O Presidente da Câmara Temática de TI e Comércio do Distrito Federal, Marco Tulio Chaparro, entende que esta política vai de encontro com todo discurso de fomentar o setor produtivo do Governo Federal e Distrital, uma vez que ações como estas massacram ainda a base de sustentação de toda nossa cadeia produtiva e a maior fomentadora de empregos do país, que são as pequenas e médias empresas. O momento do governo é de fomentar a economia, inclusive com política publicas desenhadas com o auxílio da sociedade civil   especializada com o objetivo de minimizar o decréscimo da economia e dos postos de trabalho.  Enquanto outros países fomentam as empresas, a geração de empregos e livre iniciativa, vemos ações como estas que sepultam a nossa economia, finaliza Chaparro.

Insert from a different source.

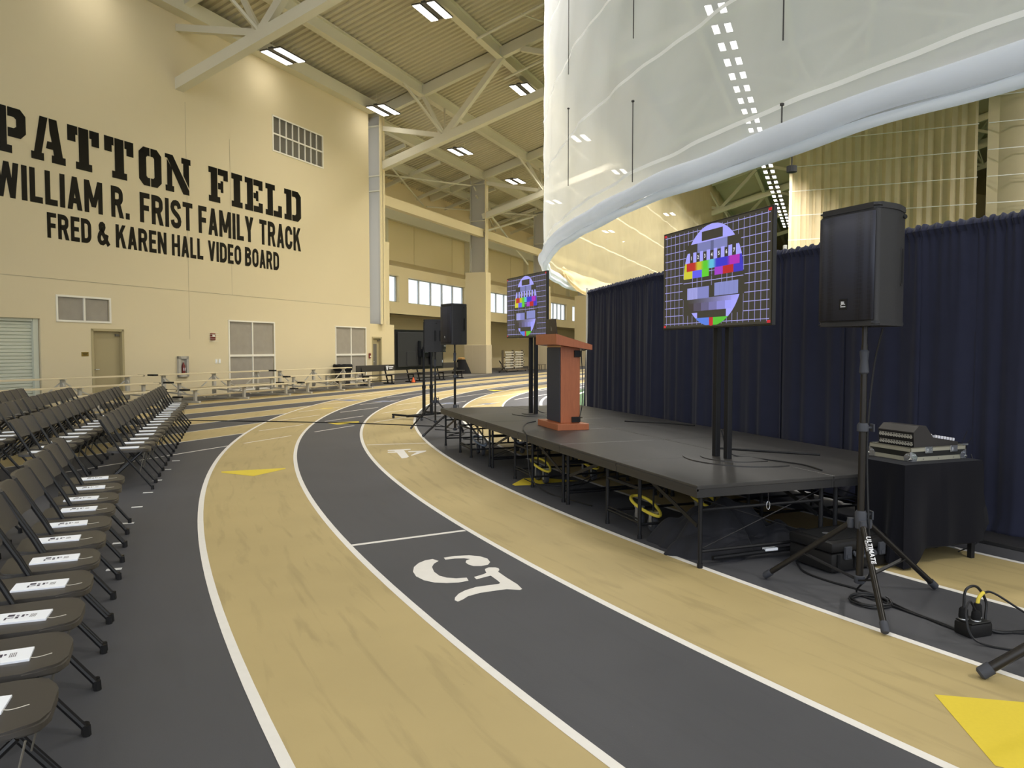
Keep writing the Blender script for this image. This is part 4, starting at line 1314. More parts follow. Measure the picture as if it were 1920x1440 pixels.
# ================================================================== FOLDING CHAIRS
def make_chair():
    r = thing('folding_chair', 'x', 'chair', (0, 0, 0), 0, 'x')
    out = rounded([(-0.17, -0.19), (0.265, -0.205), (0.265, 0.205), (-0.17, 0.19)], [0.07, 0.13, 0.13, 0.07], 6)
    b = MB(); b.prism(out, 0.425, 0.452, bev=0.008)
    for v in b.bm.verts:
        if v.co.z > 0.44:
            v.co.z += 0.012 * (min(1, (v.co.x / 0.22) ** 2)) - 0.004
        if v.co.x > 0.2: v.co.z -= 0.012 * (v.co.x - 0.2) / 0.065
    b.build('seat', M['chair_plastic'], r, smooth=True)
    # curved plastic backrest
    b = MB()
    def bx(z): return -0.052 - 0.50 * (z - 0.47)
    rows_f, rows_b = [], []
    nz, ny = 8, 12
    for side in (0, 1):
        rows = []
        for j in range(nz + 1):
            z = 0.625 + 0.185 * j / nz
            e = min(j, nz - j) / nz
            hw = 0.212 - 0.035 * max(0, 1 - e * 6) ** 2
            row = []
            for i in range(ny + 1):
                y = -hw + 2 * hw * i / ny
                x = bx(z) - 0.035 * (1 - (y / 0.212) ** 2) + (0.012 if side == 0 else -0.010)
                row.append((x, y, z))
            rows.append(row)
        if side == 0: rows_f = rows
        else: rows_b = rows
    b.sheet(rows_f); b.sheet(rows_b)
    for j in range(nz):
        for k in (0, ny):
            b.quad(rows_f[j][k], rows_f[j + 1][k], rows_b[j + 1][k], rows_b[j][k])
    for i in range(ny):
        for k in (0, nz):
            b.quad(rows_f[k][i], rows_f[k][i + 1], rows_b[k][i + 1], rows_b[k][i])
    bmesh.ops.remove_doubles(b.bm, verts=b.bm.verts[:], dist=0.0005)
    b.build('backrest', M['chair_plastic'], r, smooth=True)
    for y in (-0.212, 0.212):
        b = MB(); b.tube([(0.29, y, 0.0), (0.288, y, 0.045)], [0.017, 0.0165], 8)
        b.tube([(0.285, y, 0.03), (-0.03, y, 0.45), (-0.068, y, 0.53), (bx(0.80), y, 0.80)], 0.0125, 8); b.build('front_leg', M['chair_tube'], r, smooth=True)
        b = MB(); b.tube([(-0.245, y * 0.86, 0.0), (-0.24, y * 0.86, 0.045)], [0.017, 0.0165], 8)
        b.tube([(-0.235, y * 0.86, 0.03), (0.19, y * 0.86, 0.425)], 0.0115, 8); b.build('rear_leg', M['chair_tube'], r, smooth=True)
    b = MB(); b.tube([(-0.16, -0.18, 0.1), (-0.16, 0.18, 0.1)], 0.008, 6); b.build('rear_stretcher', M['chair_tube'], r)
    for y in (-0.20, 0.20):
        b = MB(); b.tube([(0.215, y * 0.99, 0.42), (0.165, y, 0.20)], 0.0035, 5); b.build('hinge_link', M['vent_dark'], r)
    return r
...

Na tentativa de evitar que esse cenário se perpetue, a Assespro/DF, com auxílio do escritório Marques & Bittar Advogados (especialista em regulação econômica), ajuizou uma demanda na Justiça Federal questionando como é possível o país criar novas tecnologias e se sustentar no mercado tecnológico a longo prazo sem inovação, já que a atuação do SERPRO ataca a livre iniciativa, a livre concorrência e desestimula a criação de novas tecnologias por parte das micro e pequena empresas – situação completamente oposta ao que acontece em outros países, como os EUA, em que startups são incentivadas a elaborar aplicações e desenvolver novos produtos e tecnologias para o governo.